Sin embargo, a diferencia de Eco, Harper no fue –no quiso ser–  una figura mediática. Es bien conocida su determinación a no ofrecer entrevistas, a no aparecer en eventos públicos, como si el silencio fuera una exigencia de su espíritu, aún cuando su ruiseñor la desbordara al universo. Hay que recordar que su novela alcanzó enseguida el “Premio Pulitzer”, el más alto que ofrece la literatura estadounidense, al que no llegó su amigo Capote, con toda su fama.  No  alcanzo a entender si su voluntad de inadvertimiento era causal, para que una escritora de un éxito tan rotundo, leída con pasión por millones de personas, haya sido menos atendida por la crítica que cientos de autores con obras que no se le acercan en contenido ni en estilo.

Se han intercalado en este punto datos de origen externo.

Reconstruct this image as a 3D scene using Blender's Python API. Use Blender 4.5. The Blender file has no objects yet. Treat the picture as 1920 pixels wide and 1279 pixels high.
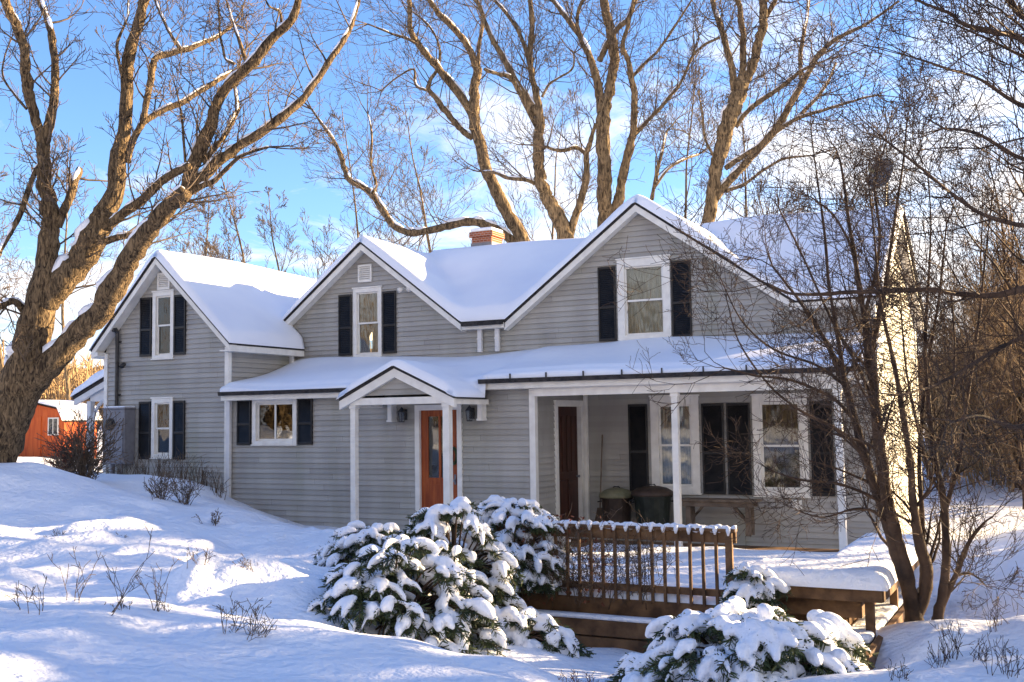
import bpy, bmesh, math, random
import numpy as np
from mathutils import Matrix, Vector
R = math.radians
rng = np.random.default_rng(7)
random.seed(7)
scene = bpy.context.scene
col = scene.collection

# ------------------------------------------------------------------ camera
FPX = 2000.0                                    # focal length in pixels of a 1920 wide frame
TH, PT, RO = R(27.19), R(4.296), R(-0.836)      # yaw to the left, pitch up, roll
CAM = np.array([0.0, -18.9, 2.24])
def rot():
    c, s = math.cos, math.sin
    P = np.array([[1, 0, 0], [0, c(PT), s(PT)], [0, -s(PT), c(PT)]])
    Q = np.array([[c(RO), -s(RO), 0], [s(RO), c(RO), 0], [0, 0, 1]])
    H = np.array([[c(TH), s(TH), 0], [0, 0, -1], [-s(TH), c(TH), 0]])
    return Q @ P @ H
MC = rot()
cam = bpy.data.objects.new('camera', bpy.data.cameras.new('camera'))
col.objects.link(cam)
cam.data.sensor_width = 36.0
cam.data.lens = FPX / 1920 * 36
cam.data.clip_start = 0.1
cam.data.clip_end = 3000
m4 = Matrix.Identity(4)
for i in range(3):
    m4[i][0] = MC[0][i]; m4[i][1] = -MC[1][i]; m4[i][2] = -MC[2][i]; m4[i][3] = CAM[i]
cam.matrix_world = m4
scene.camera = cam

# ------------------------------------------------------------------ light
SUN_AZ, SUN_EL = R(47), R(14.5)                   # azimuth from +Y (into the scene) towards +X
SUN_W, SKY_W, EXPO = 5.0, 0.07, 2.34
scene.view_settings.view_transform = 'Standard'
scene.view_settings.look = 'None'
scene.view_settings.gamma = 1
scene.view_settings.use_curve_mapping = False
scene.view_settings.exposure = EXPO
sun = bpy.data.objects.new('sun', bpy.data.lights.new('sun', 'SUN'))
col.objects.link(sun)
sun.data.energy = SUN_W
sun.data.angle = R(0.5)
sun.data.color = (1.0, 0.73, 0.40)
sd = Vector((math.sin(SUN_AZ) * math.cos(SUN_EL), math.cos(SUN_AZ) * math.cos(SUN_EL), math.sin(SUN_EL)))
sun.rotation_euler = sd.to_track_quat('Z', 'Y').to_euler()
sun.location = (40, 40, 30)

world = bpy.data.worlds.new('World')
scene.world = world
world.use_nodes = True
nt = world.node_tree
for n in list(nt.nodes): nt.nodes.remove(n)
N = nt.nodes.new; Lk = nt.links.new
sky = N('ShaderNodeTexSky'); sky.sky_type = 'NISHITA'; sky.sun_disc = False
sky.sun_elevation = SUN_EL; sky.sun_rotation = SUN_AZ
sky.altitude = 300; sky.air_density = 1.0; sky.dust_density = 0.3; sky.ozone_density = 4.0
tc = N('ShaderNodeTexCoord')
sep = N('ShaderNodeSeparateXYZ'); Lk(tc.outputs['Generated'], sep.inputs[0])
# project directions on a cloud deck so that clouds flatten towards the horizon
zz = N('ShaderNodeMath'); zz.operation = 'ADD'; zz.inputs[1].default_value = 0.22; Lk(sep.outputs[2], zz.inputs[0])
dx = N('ShaderNodeMath'); dx.operation = 'DIVIDE'; Lk(sep.outputs[0], dx.inputs[0]); Lk(zz.outputs[0], dx.inputs[1])
dy = N('ShaderNodeMath'); dy.operation = 'DIVIDE'; Lk(sep.outputs[1], dy.inputs[0]); Lk(zz.outputs[0], dy.inputs[1])
cmb = N('ShaderNodeCombineXYZ'); Lk(dx.outputs[0], cmb.inputs[0]); Lk(dy.outputs[0], cmb.inputs[1])
no = N('ShaderNodeTexNoise'); no.inputs['Scale'].default_value = 1.9; no.inputs['Detail'].default_value = 7
no.inputs['Roughness'].default_value = 0.66; no.inputs['Distortion'].default_value = 0.6; Lk(cmb.outputs[0], no.inputs['Vector'])
# thicker cloud towards the sun side and the horizon
dt = N('ShaderNodeVectorMath'); dt.operation = 'DOT_PRODUCT'; Lk(tc.outputs['Generated'], dt.inputs[0])
dt.inputs[1].default_value = (1.0, -.3, 0)
m1 = N('ShaderNodeMath'); m1.operation = 'MULTIPLY_ADD'; Lk(dt.outputs['Value'], m1.inputs[0]); m1.inputs[1].default_value = 0.30; Lk(no.outputs[0], m1.inputs[2])
m2 = N('ShaderNodeMath'); m2.operation = 'MULTIPLY_ADD'; Lk(sep.outputs[2], m2.inputs[0]); m2.inputs[1].default_value = -1.1; Lk(m1.outputs[0], m2.inputs[2])
rp = N('ShaderNodeValToRGB'); Lk(m2.outputs[0], rp.inputs[0])
rp.color_ramp.elements[0].position = -0.20; rp.color_ramp.elements[0].color = (0, 0, 0, 1)
rp.color_ramp.elements[1].position = 0.24; rp.color_ramp.elements[1].color = (1, 1, 1, 1)
hs = N('ShaderNodeHueSaturation'); hs.inputs['Saturation'].default_value = 1.02; hs.inputs['Value'].default_value = 1.0; Lk(sky.outputs[0], hs.inputs['Color'])
tint = N('ShaderNodeMix'); tint.data_type = 'RGBA'; tint.blend_type = 'MULTIPLY'; tint.inputs[0].default_value = 1.0
Lk(hs.outputs[0], tint.inputs[6]); tint.inputs[7].default_value = (1.0, 0.97, 1.06, 1)
mx = N('ShaderNodeMix'); mx.data_type = 'RGBA'; Lk(rp.outputs[0], mx.inputs[0]); Lk(tint.outputs[2], mx.inputs[6])
mx.inputs[7].default_value = (4.4, 4.25, 4.25, 1)
bg = N('ShaderNodeBackground'); bg.inputs[1].default_value = SKY_W; Lk(mx.outputs[2], bg.inputs[0])
wo = N('ShaderNodeOutputWorld'); Lk(bg.outputs[0], wo.inputs[0])

# ------------------------------------------------------------------ helpers
def ray(px, py): return MC.T @ np.array([(px - 960) / FPX, (py - 639.5) / FPX, 1.0])
def at(px, py, t): return CAM + ray(px, py) * t
def onY(px, py, Y):
    d = ray(px, py); return CAM + d * ((Y - CAM[1]) / d[1])
def onX(px, py, X):
    d = ray(px, py); return CAM + d * ((X - CAM[0]) / d[0])

WLOC = {}                                       # world origin of every object built
def wloc(o): return WLOC[o.name] if o is not None else np.zeros(3)

def link_mesh(name, me, parent=None, origin=None):
    o = bpy.data.objects.new(name, me); col.objects.link(o)
    if parent is not None:
        o.parent = parent; WLOC[o.name] = wloc(parent)
    else:
        og = np.zeros(3) if origin is None else np.array(origin, float)
        o.location = og; WLOC[o.name] = og
    return o

def tag(o, label, cat, group=None, kind=None):
    if label: o['label'] = label
    if cat: o['category'] = cat
    if group: o['group'] = group
    if kind: o['kind'] = kind
    return o

def thing(name, loc, label, cat, group=None):
    o = bpy.data.objects.new(name, None); col.objects.link(o)
    o.empty_display_size = 0.2
    o.location = loc; WLOC[o.name] = np.array(loc, float)
    return tag(o, label, cat, group)

def np_mesh(name, V, Q, T, mats, parent=None, origin=None, smooth=False):
    """V (n,3) world, Q (k,4) quads, T (m,3) tris"""
    V = np.asarray(V, float)
    if parent is None and origin is None:
        origin = [(V[:, 0].min() + V[:, 0].max()) / 2, (V[:, 1].min() + V[:, 1].max()) / 2, V[:, 2].min()]
    base = wloc(parent) if parent is not None else np.array(origin, float)
    V = V - base
    me = bpy.data.meshes.new(name)
    nq, ntr = len(Q), len(T)
    me.vertices.add(len(V)); me.vertices.foreach_set('co', V.astype(np.float32).ravel())
    idx = np.concatenate([np.asarray(Q, np.int32).ravel(), np.asarray(T, np.int32).ravel()]).astype(np.int32)
    me.loops.add(len(idx)); me.loops.foreach_set('vertex_index', idx)
    st = np.concatenate([np.arange(nq) * 4, nq * 4 + np.arange(ntr) * 3]).astype(np.int32)
    me.polygons.add(nq + ntr); me.polygons.foreach_set('loop_start', st)
    try: me.polygons.foreach_set('loop_total', np.concatenate([np.full(nq, 4), np.full(ntr, 3)]).astype(np.int32))
    except Exception: pass
    if smooth: me.polygons.foreach_set('use_smooth', np.ones(nq + ntr, bool))
    me.update(calc_edges=True); me.validate()
    for m in (mats if isinstance(mats, (list, tuple)) else [mats]): me.materials.append(m)
    return link_mesh(name, me, parent, origin)

class MB:
    """collects boxes, prisms and tubes; build() links them as ONE mesh object (world coordinates in)"""
    def __init__(s): s.v = []; s.f = []
    def add(s, vs, fs):
        b = len(s.v); s.v += [tuple(map(float, p)) for p in vs]; s.f += [tuple(i + b for i in f) for f in fs]
    def box(s, a, b):
        x0, x1 = sorted((a[0], b[0])); y0, y1 = sorted((a[1], b[1])); z0, z1 = sorted((a[2], b[2]))
        s.hexa([(x0, y0, z0), (x1, y0, z0), (x1, y1, z0), (x0, y1, z0), (x0, y0, z1), (x1, y0, z1), (x1, y1, z1), (x0, y1, z1)])
    def hexa(s, p): s.add(p, [(0, 3, 2, 1), (4, 5, 6, 7), (0, 1, 5, 4), (1, 2, 6, 5), (2, 3, 7, 6), (3, 0, 4, 7)])
    def prism(s, poly, vec):
        n = len(poly); p2 = [(q[0] + vec[0], q[1] + vec[1], q[2] + vec[2]) for q in poly]
        s.add(list(poly) + p2, [tuple(range(n))[::-1], tuple(range(n, 2 * n))] + [(i, (i + 1) % n, n + (i + 1) % n, n + i) for i in range(n)])
    def fbox(s, fr, u0, u1, n0, n1, z0, z1):
        o, u, n = fr
        P = lambda a, b, c: (o[0] + u[0] * a + n[0] * b, o[1] + u[1] * a + n[1] * b, c)
        s.hexa([P(u0, n0, z0), P(u1, n0, z0), P(u1, n1, z0), P(u0, n1, z0), P(u0, n0, z1), P(u1, n0, z1), P(u1, n1, z1), P(u0, n1, z1)])
    def tube(s, pts, rad, n=8, cap=True):
        pts = [np.array(p, float) for p in pts]
        if not hasattr(rad, '__len__'): rad = [rad] * len(pts)
        b = len(s.v); ref = None
        for i, p in enumerate(pts):
            t = pts[min(i + 1, len(pts) - 1)] - pts[max(i - 1, 0)]; t /= max(np.linalg.norm(t), 1e-9)
            if ref is None: ref = np.array([0, 0, 1.0]) if abs(t[2]) < .8 else np.array([1.0, 0, 0])
            a = np.cross(t, ref); a /= np.linalg.norm(a); c = np.cross(a, t)
            for k in range(n):
                w = 2 * math.pi * k / n
                s.v.append(tuple(p + rad[i] * (a * math.cos(w) + c * math.sin(w))))
        for i in range(len(pts) - 1):
            for k in range(n):
                s.f.append((b + i * n + k, b + i * n + (k + 1) % n, b + (i + 1) * n + (k + 1) % n, b + (i + 1) * n + k))
        if cap:
            s.f.append(tuple(b + k for k in range(n))[::-1]); s.f.append(tuple(b + (len(pts) - 1) * n + k for k in range(n)))
    def lathe(s, c, prof, n=20):
        b = len(s.v)
        for r, z in prof:
            for k in range(n):
                w = 2 * math.pi * k / n; s.v.append((c[0] + r * math.cos(w), c[1] + r * math.sin(w), c[2] + z))
        for i in range(len(prof) - 1):
            for k in range(n):
                s.f.append((b + i * n + k, b + i * n + (k + 1) % n, b + (i + 1) * n + (k + 1) % n, b + (i + 1) * n + k))
        s.f.append(tuple(b + k for k in range(n))[::-1]); s.f.append(tuple(b + (len(prof) - 1) * n + k for k in range(n)))
    def build(s, name, mat, parent=None, origin=None, smooth=False, bevel=0):
        V = np.array(s.v)
        if parent is None and origin is None:
            origin = [(V[:, 0].min() + V[:, 0].max()) / 2, (V[:, 1].min() + V[:, 1].max()) / 2, V[:, 2].min()]
        base = wloc(parent) if parent is not None else np.array(origin, float)
        me = bpy.data.meshes.new(name)
        me.from_pydata([tuple(p) for p in (V - base)], [], s.f)
        bm = bmesh.new(); bm.from_mesh(me); bmesh.ops.recalc_face_normals(bm, faces=bm.faces); bm.to_mesh(me); bm.free()
        if smooth:
            for p in me.polygons: p.use_smooth = True
        me.materials.append(mat); me.update()
        o = link_mesh(name, me, parent, origin)
        if bevel:
            md = o.modifiers.new('bevel', 'BEVEL'); md.width = bevel; md.segments = 2; md.limit_method = 'ANGLE'
        return o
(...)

Porque Matar a un ruiseñor es primeramente contenido, con una ficción nacida de la realidad. Es la observación aguda de su entorno, matizado por la desigualdad racial, discriminación de género  y la brutalidad de las distinciones sociales de su tiempo. Pero escrita con una belleza, humor, sensibilidad y humanismo conmovedores. La novela se convirtió en un lección moral y de integridad para la justicia, desde el ejemplo del personaje de Atticus Finch (con mucho del padre de la autora), quien encarna la defensa de la razón por encima del estatus del incriminado.
A pesar de los premios y la apreciación de millones de lectores*, apenas se volvió a saber de Harper Lee en más de medio siglo. Sólo el año pasado hubo una señal editorial suya, cuando de forma casi imprevista salió su libro Ve y pon un centinela.   Y ahora, para decirnos que ha muerto en una humilde residencia para ancianos, muy cerca de donde nació y escribió,  donde tal vez un día soñó ser amada por Truman. Ya adultos y con la fama de sus obras, ella volvió a estar a su lado, ayudándole a acopiar toda la información que necesitaba para su novela A sangre fría, en cuya dedicatoria aparace su nombre, pero relegado a segundo puesto, después del nombre del elegido por el autor. 

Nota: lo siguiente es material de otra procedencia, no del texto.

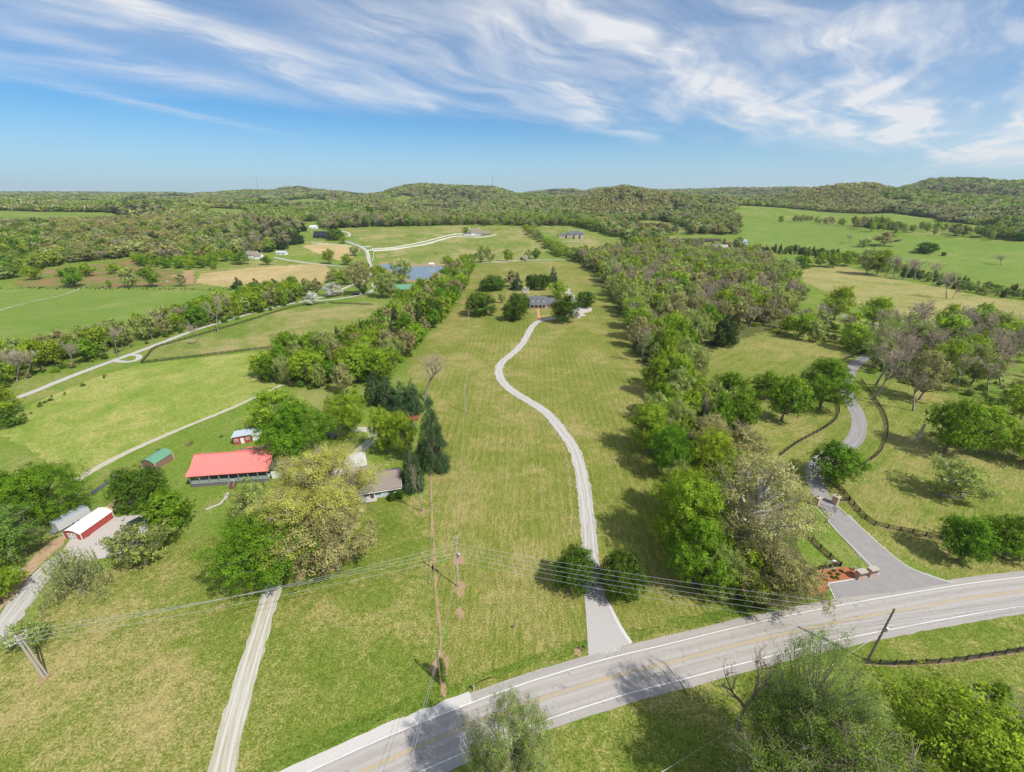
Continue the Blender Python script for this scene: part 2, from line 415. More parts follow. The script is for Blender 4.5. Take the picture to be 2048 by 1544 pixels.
def arr_mesh(name, v, f, m, uv=None, smooth_=False):
    me = bpy.data.meshes.new(name); me.from_pydata([tuple(p) for p in v], [], [tuple(q) for q in f]); me.update()
    if uv is not None:
        l = me.uv_layers.new(name='UVMap'); idx = np.zeros(len(me.loops), np.int32); me.loops.foreach_get('vertex_index', idx)
        l.data.foreach_set('uv', np.asarray(uv, np.float32)[idx].ravel())
    if smooth_: me.polygons.foreach_set('use_smooth', [True] * len(me.polygons))
    if m: me.materials.append(m)
    o = bpy.data.objects.new(name, me); COL.objects.link(o); return o


def sheet(name, poly, m, zoff, cell=None, jit=.8, world=False, kind='structure'):
    """a field or bed draped 2-30 cm over the ground, its edge slightly ragged"""
    import bmesh
    rs = random.Random(len(name) * 77 + int(poly[0][0]))
    P = [Vector((p[0], p[1], 0)) for p in poly] if world else [G(*p) for p in poly]
    zoff = zoff + .0011 * (LAYER[0] + 1); LAYER[0] += 1; far = max(p.length for p in P) > 520
    if not world and max(p.length for p in P) > 330: jit = max(jit, 2.2)
    pts = []
    for a, b in zip(P, P[1:] + P[:1]):
        L = (b - a).length; st = max(2.0, L / 60) if L < 400 else max(6.0, L / 70); n = max(1, int(L / st)); nn = Vector((-(b - a).y, (b - a).x, 0)).normalized() if L > 0 else Vector()
        for k in range(n):
            q = a.lerp(b, k / n) + nn * (max(-1.6, min(1.6, rs.gauss(0, 1))) * jit * .7 * min(1, k / 3, (n - k) / 3)); pts.append((q.x, q.y, 0))
    bm = bmesh.new(); bm.faces.new([bm.verts.new(p) for p in pts])
    bmesh.ops.triangulate(bm, faces=bm.faces[:])
    if far:
        xs = [p[0] for p in pts]; ys = [p[1] for p in pts]; c = cell or 24
        for ax, lo, hi in ((0, min(xs), max(xs)), (1, min(ys), max(ys))):
            t = lo + c
            while t < hi:
                co = [0, 0, 0]; no = [0, 0, 0]; co[ax] = t; no[ax] = 1
                bmesh.ops.bisect_plane(bm, geom=bm.verts[:] + bm.edges[:] + bm.faces[:], plane_co=co, plane_no=no); t += c
    me = bpy.data.meshes.new(name); bm.to_mesh(me); bm.free()
    n = len(me.vertices); co = np.zeros(n * 3, np.float32); me.vertices.foreach_get('co', co); co = co.reshape(-1, 3)
    r = np.hypot(co[:, 0], co[:, 1])
    co[:, 2] = terrain(co[:, 0], co[:, 1]) * (r > 480) + zoff * np.clip(r / 300, 1, 14)
    me.vertices.foreach_set('co', co.ravel()); me.update()
    if sum(p.normal.z for p in me.polygons) < 0: me.flip_normals()
    me.materials.append(m); o = bpy.data.objects.new(name, me); COL.objects.link(o); tag(o, kind=kind); return o


LAYER = [0]
LINES = []


def layer_z(z):
    LAYER[0] += 1; return z + .0011 * LAYER[0]


def relax(c, sg):
    if sg < .5: return c
    k = np.exp(-.5 * (np.arange(-int(3 * sg), int(3 * sg) + 1) / sg) ** 2); k /= k.sum(); h = len(k) // 2
    if len(c) < 2 * h + 2: return c
    pre = c[0] + (c[0] - c[1]) * np.arange(h, 0, -1)[:, None]; post = c[-1] + (c[-1] - c[-2]) * np.arange(1, h + 1)[:, None]
    e = np.vstack([pre, c, post]); return np.stack([np.convolve(e[:, i], k, 'valid') for i in (0, 1)], 1)


def strip(name, pts, width, m, zoff, step=2.0, rag=0.0, kind='structure', world=False, wfun=None, soft=4.0):
    """a ribbon of road; uv.x across (metres from the middle), uv.y along (metres)"""
    zoff = layer_z(zoff); P = pts if world else [G(*p) for p in pts]
    c, s = smooth(P, step); c = relax(c, soft / step); LINES.append((c, width)); d = np.gradient(c, axis=0); d /= np.linalg.norm(d, axis=1)[:, None] + 1e-9
    nrm = np.stack([d[:, 1], -d[:, 0]], 1); rs = np.random.RandomState(len(c))
    w = np.full(len(c), float(width)) if wfun is None else np.array([wfun(k) for k in s / s[-1]])
    k = 7; v = []; uv = []; lim_ = w * .35; na = np.clip(rs.normal(0, rag, len(c)), -lim_, lim_); nb = np.clip(rs.normal(0, rag, len(c)), -lim_, lim_)
    for i in range(k):
        o_ = (i / (k - 1) * 2 - 1) * w / 2
        fr = i / (k - 1) * 2 - 1; o_ = o_ + (na if fr < 0 else nb) * abs(fr) * (1 if abs(fr) > .9 else .5)
        q = c + nrm * o_[:, None]; r = np.hypot(q[:, 0], q[:, 1])
        z = terrain(q[:, 0], q[:, 1]) * (r > 480) + zoff * np.clip(r / 300, 1, 8)
        v.append(np.stack([q[:, 0], q[:, 1], z], 1)); uv.append(np.stack([o_, s], 1))
    v = np.stack(v, 1).reshape(-1, 3); uv = np.stack(uv, 1).reshape(-1, 2)
    f = [(i * k + j, i * k + j + 1, (i + 1) * k + j + 1, (i + 1) * k + j) for i in range(len(c) - 1) for j in range(k - 1)]
    o = arr_mesh(name, v, f, m, uv); tag(o, kind=kind)
    if sum(p.normal.z for p in o.data.polygons) < 0: o.data.flip_normals()
    return o


def gravel(name, col, dirt, track=.8, tw=.35):
    m = mat(name, col, .95, spec=.1); nt = m.node_tree; b = nt.nodes['Principled BSDF']
    uvn = node(nt, 'ShaderNodeUVMap'); s = node(nt, 'ShaderNodeSeparateXYZ', {0: uvn.outputs[0]}); tc = node(nt, 'ShaderNodeTexCoord')
    n1 = node(nt, 'ShaderNodeTexNoise', {'Vector': tc.outputs['Object'], 'Scale': 5.0, 'Detail': 6.0, 'Roughness': .75}).outputs[0]
    st = node(nt, 'ShaderNodeMapping', {'Vector': uvn.outputs[0], 'Scale': (3.0, .12, 1)}).outputs[0]
    n2 = node(nt, 'ShaderNodeTexNoise', {'Vector': st, 'Scale': 1.0, 'Detail': 5.0, 'Roughness': .7}).outputs[0]
    au = M(nt, 'ABSOLUTE', s.outputs[0]); dt = M(nt, 'ABSOLUTE', M(nt, 'SUBTRACT', au, track))
    tr = SM(nt, dt, tw, tw * .3)            # 1 in the wheel tracks
    c = MIX(nt, n1, [k * .72 for k in col], [min(.9, k * 1.22) for k in col])
    c = MIX(nt, M(nt, 'MULTIPLY', M(nt, 'SUBTRACT', 1.0, tr), M(nt, 'MULTIPLY', SM(nt, n2, .36, .62), .95)), c, dirt)
    nt.links.new(c, b.inputs['Base Color'])
    nt.links.new(node(nt, 'ShaderNodeBump', {'Height': n1, 'Distance': .06}).outputs[0], b.inputs['Normal'])
    return m


def asphalt(name, col, wear=.25, cracks=True, lanes=True):
    m = mat(name, col, .9, spec=.15); nt = m.node_tree; b = nt.nodes['Principled BSDF']
    uvn = node(nt, 'ShaderNodeUVMap'); s = node(nt, 'ShaderNodeSeparateXYZ', {0: uvn.outputs[0]}); tc = node(nt, 'ShaderNodeTexCoord')
    st = node(nt, 'ShaderNodeMapping', {'Vector': uvn.outputs[0], 'Scale': (1.4, .05, 1)}).outputs[0]
    n1 = node(nt, 'ShaderNodeTexNoise', {'Vector': tc.outputs['Object'], 'Scale': .5, 'Detail': 8.0, 'Roughness': .7}).outputs[0]
    n2 = node(nt, 'ShaderNodeTexNoise', {'Vector': st, 'Scale': 1.0, 'Detail': 5.0, 'Roughness': .6}).outputs[0]
    n3 = node(nt, 'ShaderNodeTexNoise', {'Vector': tc.outputs['Object'], 'Scale': 12.0, 'Detail': 3.0}).outputs[0]
    k = M(nt, 'ADD', M(nt, 'MULTIPLY', n1, .5), M(nt, 'ADD', M(nt, 'MULTIPLY', n2, .8), M(nt, 'MULTIPLY', n3, .2)))
    if lanes:   # polished wheel paths run lighter
        w = M(nt, 'ABSOLUTE', M(nt, 'SUBTRACT', M(nt, 'ABSOLUTE', s.outputs[0]), 1.6)); w = M(nt, 'ABSOLUTE', M(nt, 'SUBTRACT', w, .8))
        k = M(nt, 'ADD', k, M(nt, 'MULTIPLY', SM(nt, w, .45, .1), .22))
    c = MIX(nt, SM(nt, k, .5, 1.05), [q * (1 - wear) for q in col], [q * (1 + wear) for q in col])
    if cracks:
        wv = node(nt, 'ShaderNodeTexNoise', {'Vector': uvn.outputs[0], 'Scale': 1.1, 'Detail': 3.0})
        cv = node(nt, 'ShaderNodeVectorMath', {0: node(nt, 'ShaderNodeVectorMath', {0: wv.outputs['Color'], 'Scale': 1.6}, operation='SCALE').outputs[0], 1: uvn.outputs[0]}, operation='ADD').outputs[0]
        vo = node(nt, 'ShaderNodeTexVoronoi', {'Vector': cv, 'Scale': .8}, feature='DISTANCE_TO_EDGE')
        crk = M(nt, 'MULTIPLY', M(nt, 'LESS_THAN', vo.outputs['Distance'], .028), SM(nt, n1, .50, .60))
        c = MIX(nt, M(nt, 'MULTIPLY', crk, .6), c, [q * .35 for q in col])
    nt.links.new(c, b.inputs['Base Color'])
    return m


ROAD = asphalt('road_asphalt', (.36, .335, .31), .12); DRIVE = asphalt('drive_asphalt', (.285, .27, .26), .2, False, False)
WGRAV = gravel('white_gravel', (.50, .48, .46), (.34, .325, .27), .85, .32); TRACKG = gravel('track_gravel', (.52, .47, .40), (.22, .27, .07), .55, .45)
LGRAV = gravel('left_gravel', (.54, .51, .47), (.33, .32, .20), .8, .3)
LANE = gravel('lane_gravel', (.50, .48, .46), (.38, .36, .30)); PARK = mat('parking_gravel', (.46, .42, .39), .95, .3, 3, bump=.05)
WHITE = mat('white_paint', (.78, .78, .76), .6, .08, 2); YELLOW = mat('road_yellow', (.50, .37, .13), .7, .25, 1.5); CURB = mat('concrete_kerb', (.62, .60, .56), .8, .12, 2)
RWHITE = mat('road_white', (.66, .66, .65), .7, .25, 2.5)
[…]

Tal vez ahora, en la noticia de la muerte, pasó otra vez a segundo plano, detrás de Umberto Eco, no sólo porque  El Péndulo de Foucalt haya arrastrado más que Ve y pon un centinela, obra tardíamente aparecida de la estadounidense, apenas un año anterior a su muerte. Y porque entre una y otra novela, sólo tres o cuatro artículos suyos fueron vistos de pasada en la prensa, mientras miles de páginas del piamontés universal pasan día a día de mano en mano,  ya como profesor, filósofo, escritor y siempre apasionante conferencista.

Con todo, la gloria es para ambos, maravillosos escritores que crecieron en la segunda mitad del siglo XX y nos acompañan en los sueños del XXI, con una escritura que se propuso desentrañar la complejidad del mundo desde una perspectiva ético-estética enriquecedora.

En el adiós a los dos grandes escritores, agradecemos la mejor sincronía, la juntura de la fuerza y la ternura en la ­cosntrucción de sus símbolos: el ruiseñor sin muerte de Lee, ave migratoria que para los celtas ejemplifica la acción de compartir y cuyo canto también nos acompaña en la noche, junto a la rosa novelada de Umberto Eco, expresión de belleza desde los babilonios y que se une, como en el cuento de Wilde,  al sacfrificio del ruiseñor por la salvación del amor.

* En una encuesta del 2006, los bibliotecarios británicos situaron la obra Matar a un ruiseñor por delante de la Biblia,  significando que es un libro que todo adulto debería leer antes de morir.